In the KeyKOS "religion", as I understand it, the basic "standard"
inter-thread synchronization mechanism is IPC. So presumably,
besides the threads using the shared key table, you'll need another thread
to act as a lock on the shared key table. But since you can easily and
efficiently transfer keys with the lock/unlock requests, the "lock thread"
could simply be the permanent owner of the shared keys, and shared key
tables are no longer needed at all.
Of course, this assumes that IPC is the only synchronization option.
If the threads share an address space, they could instead use
user-level hardware synchronization primitives. There are real
benefits to that approach (mainly performance), but you should keep in
mind the implications of moving away from the "pure KeyKOS approach"
and introducing secondary inter-thread synchronization mechanisms.
At the moment I'm just playing the role of devil's advocate. :-)
> 3. 16K message data limit: Why the increase?
>
>It almost sounds like you're advocating that I go the other way -
>towards the *smallest* page size - because of the interrupt issue.
I am. :-) Actually, I'm advocating either going all the way one direction
or the other - either no limits, or the least-common-denominator.
I suspect that straddling the fence may give you most of the
disadvantages of both approaches, with few of the advantages of either.
(e.g. the kernel must deal with multiple page transfers _and_ user code must
have a separate mechanism to transfer large amounts of data.)

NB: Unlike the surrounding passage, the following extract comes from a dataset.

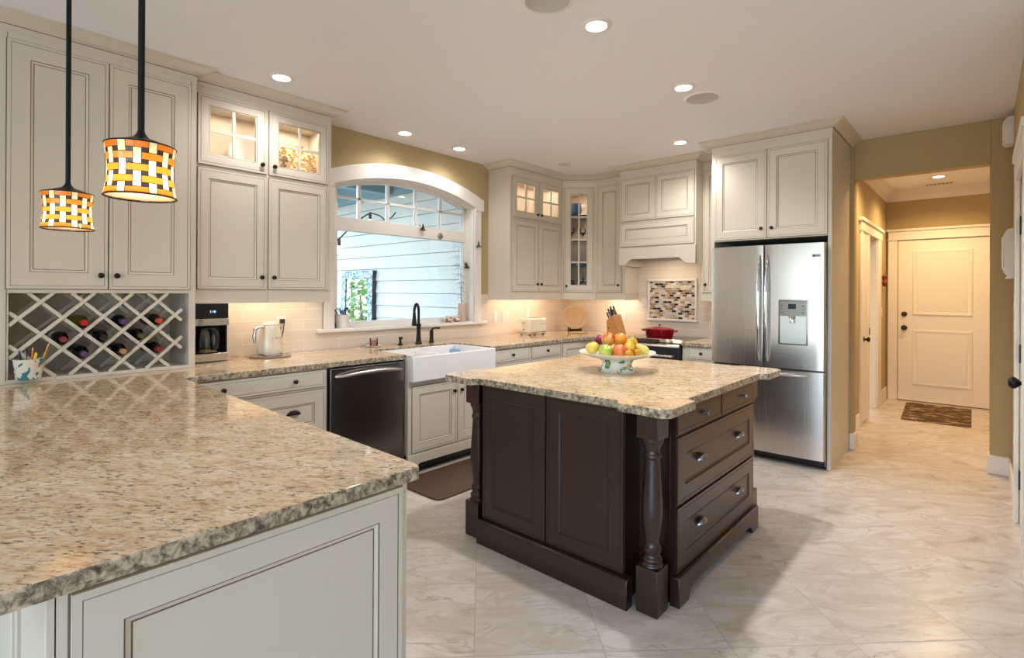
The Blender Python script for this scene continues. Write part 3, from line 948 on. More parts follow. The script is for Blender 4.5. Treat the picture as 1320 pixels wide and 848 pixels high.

> One obvious way around this would be to define one of the eight data bits
> associated with any start key as the "read-only" bit. (Or add a ninth bit
> if there's room in the key.) The kernel would automatically set that bit
> when a sensory key is used to retrieve a start key. The server can then
> interpret that read-only bit in whatever way is appropriate for the type of
> object it implements.
>
>I'll have a look at that - it's a good idea, but I'm running out of
>bits. One issue is that a sensory key is intertwined with the
>security model; a sensory key can never be an outbound channel. Your
>proposed change probably breaks that, though I still think it's a
>reasonable idea.
Ah, I see - that's interesting. In that case I think KeyKOS sensory keys
were intended to serve quite a different purpose than what I originally
assumed. I can see the usefulness of a "secure sensory key", in spite
of the violation of encapsulation it implies.
Actually, I think both kinds of sensory keys could, at least conceptually,
be seen as simply part of the "standard" object protocol that all
kernel-implemented objects, and some user objects, may implement.
The "insecure" sensory key could be supported by all objects as I already
described; the "secure" sensory key could be implemented in the same way,
except that such sensory keys must only ever point to objects in the
trusted computing base (whether they be user or kernel), and an object
must enforce that rule when attempting to convert an arbitrary key to a
"secure sensory key" to be divulged to an untrusted entity.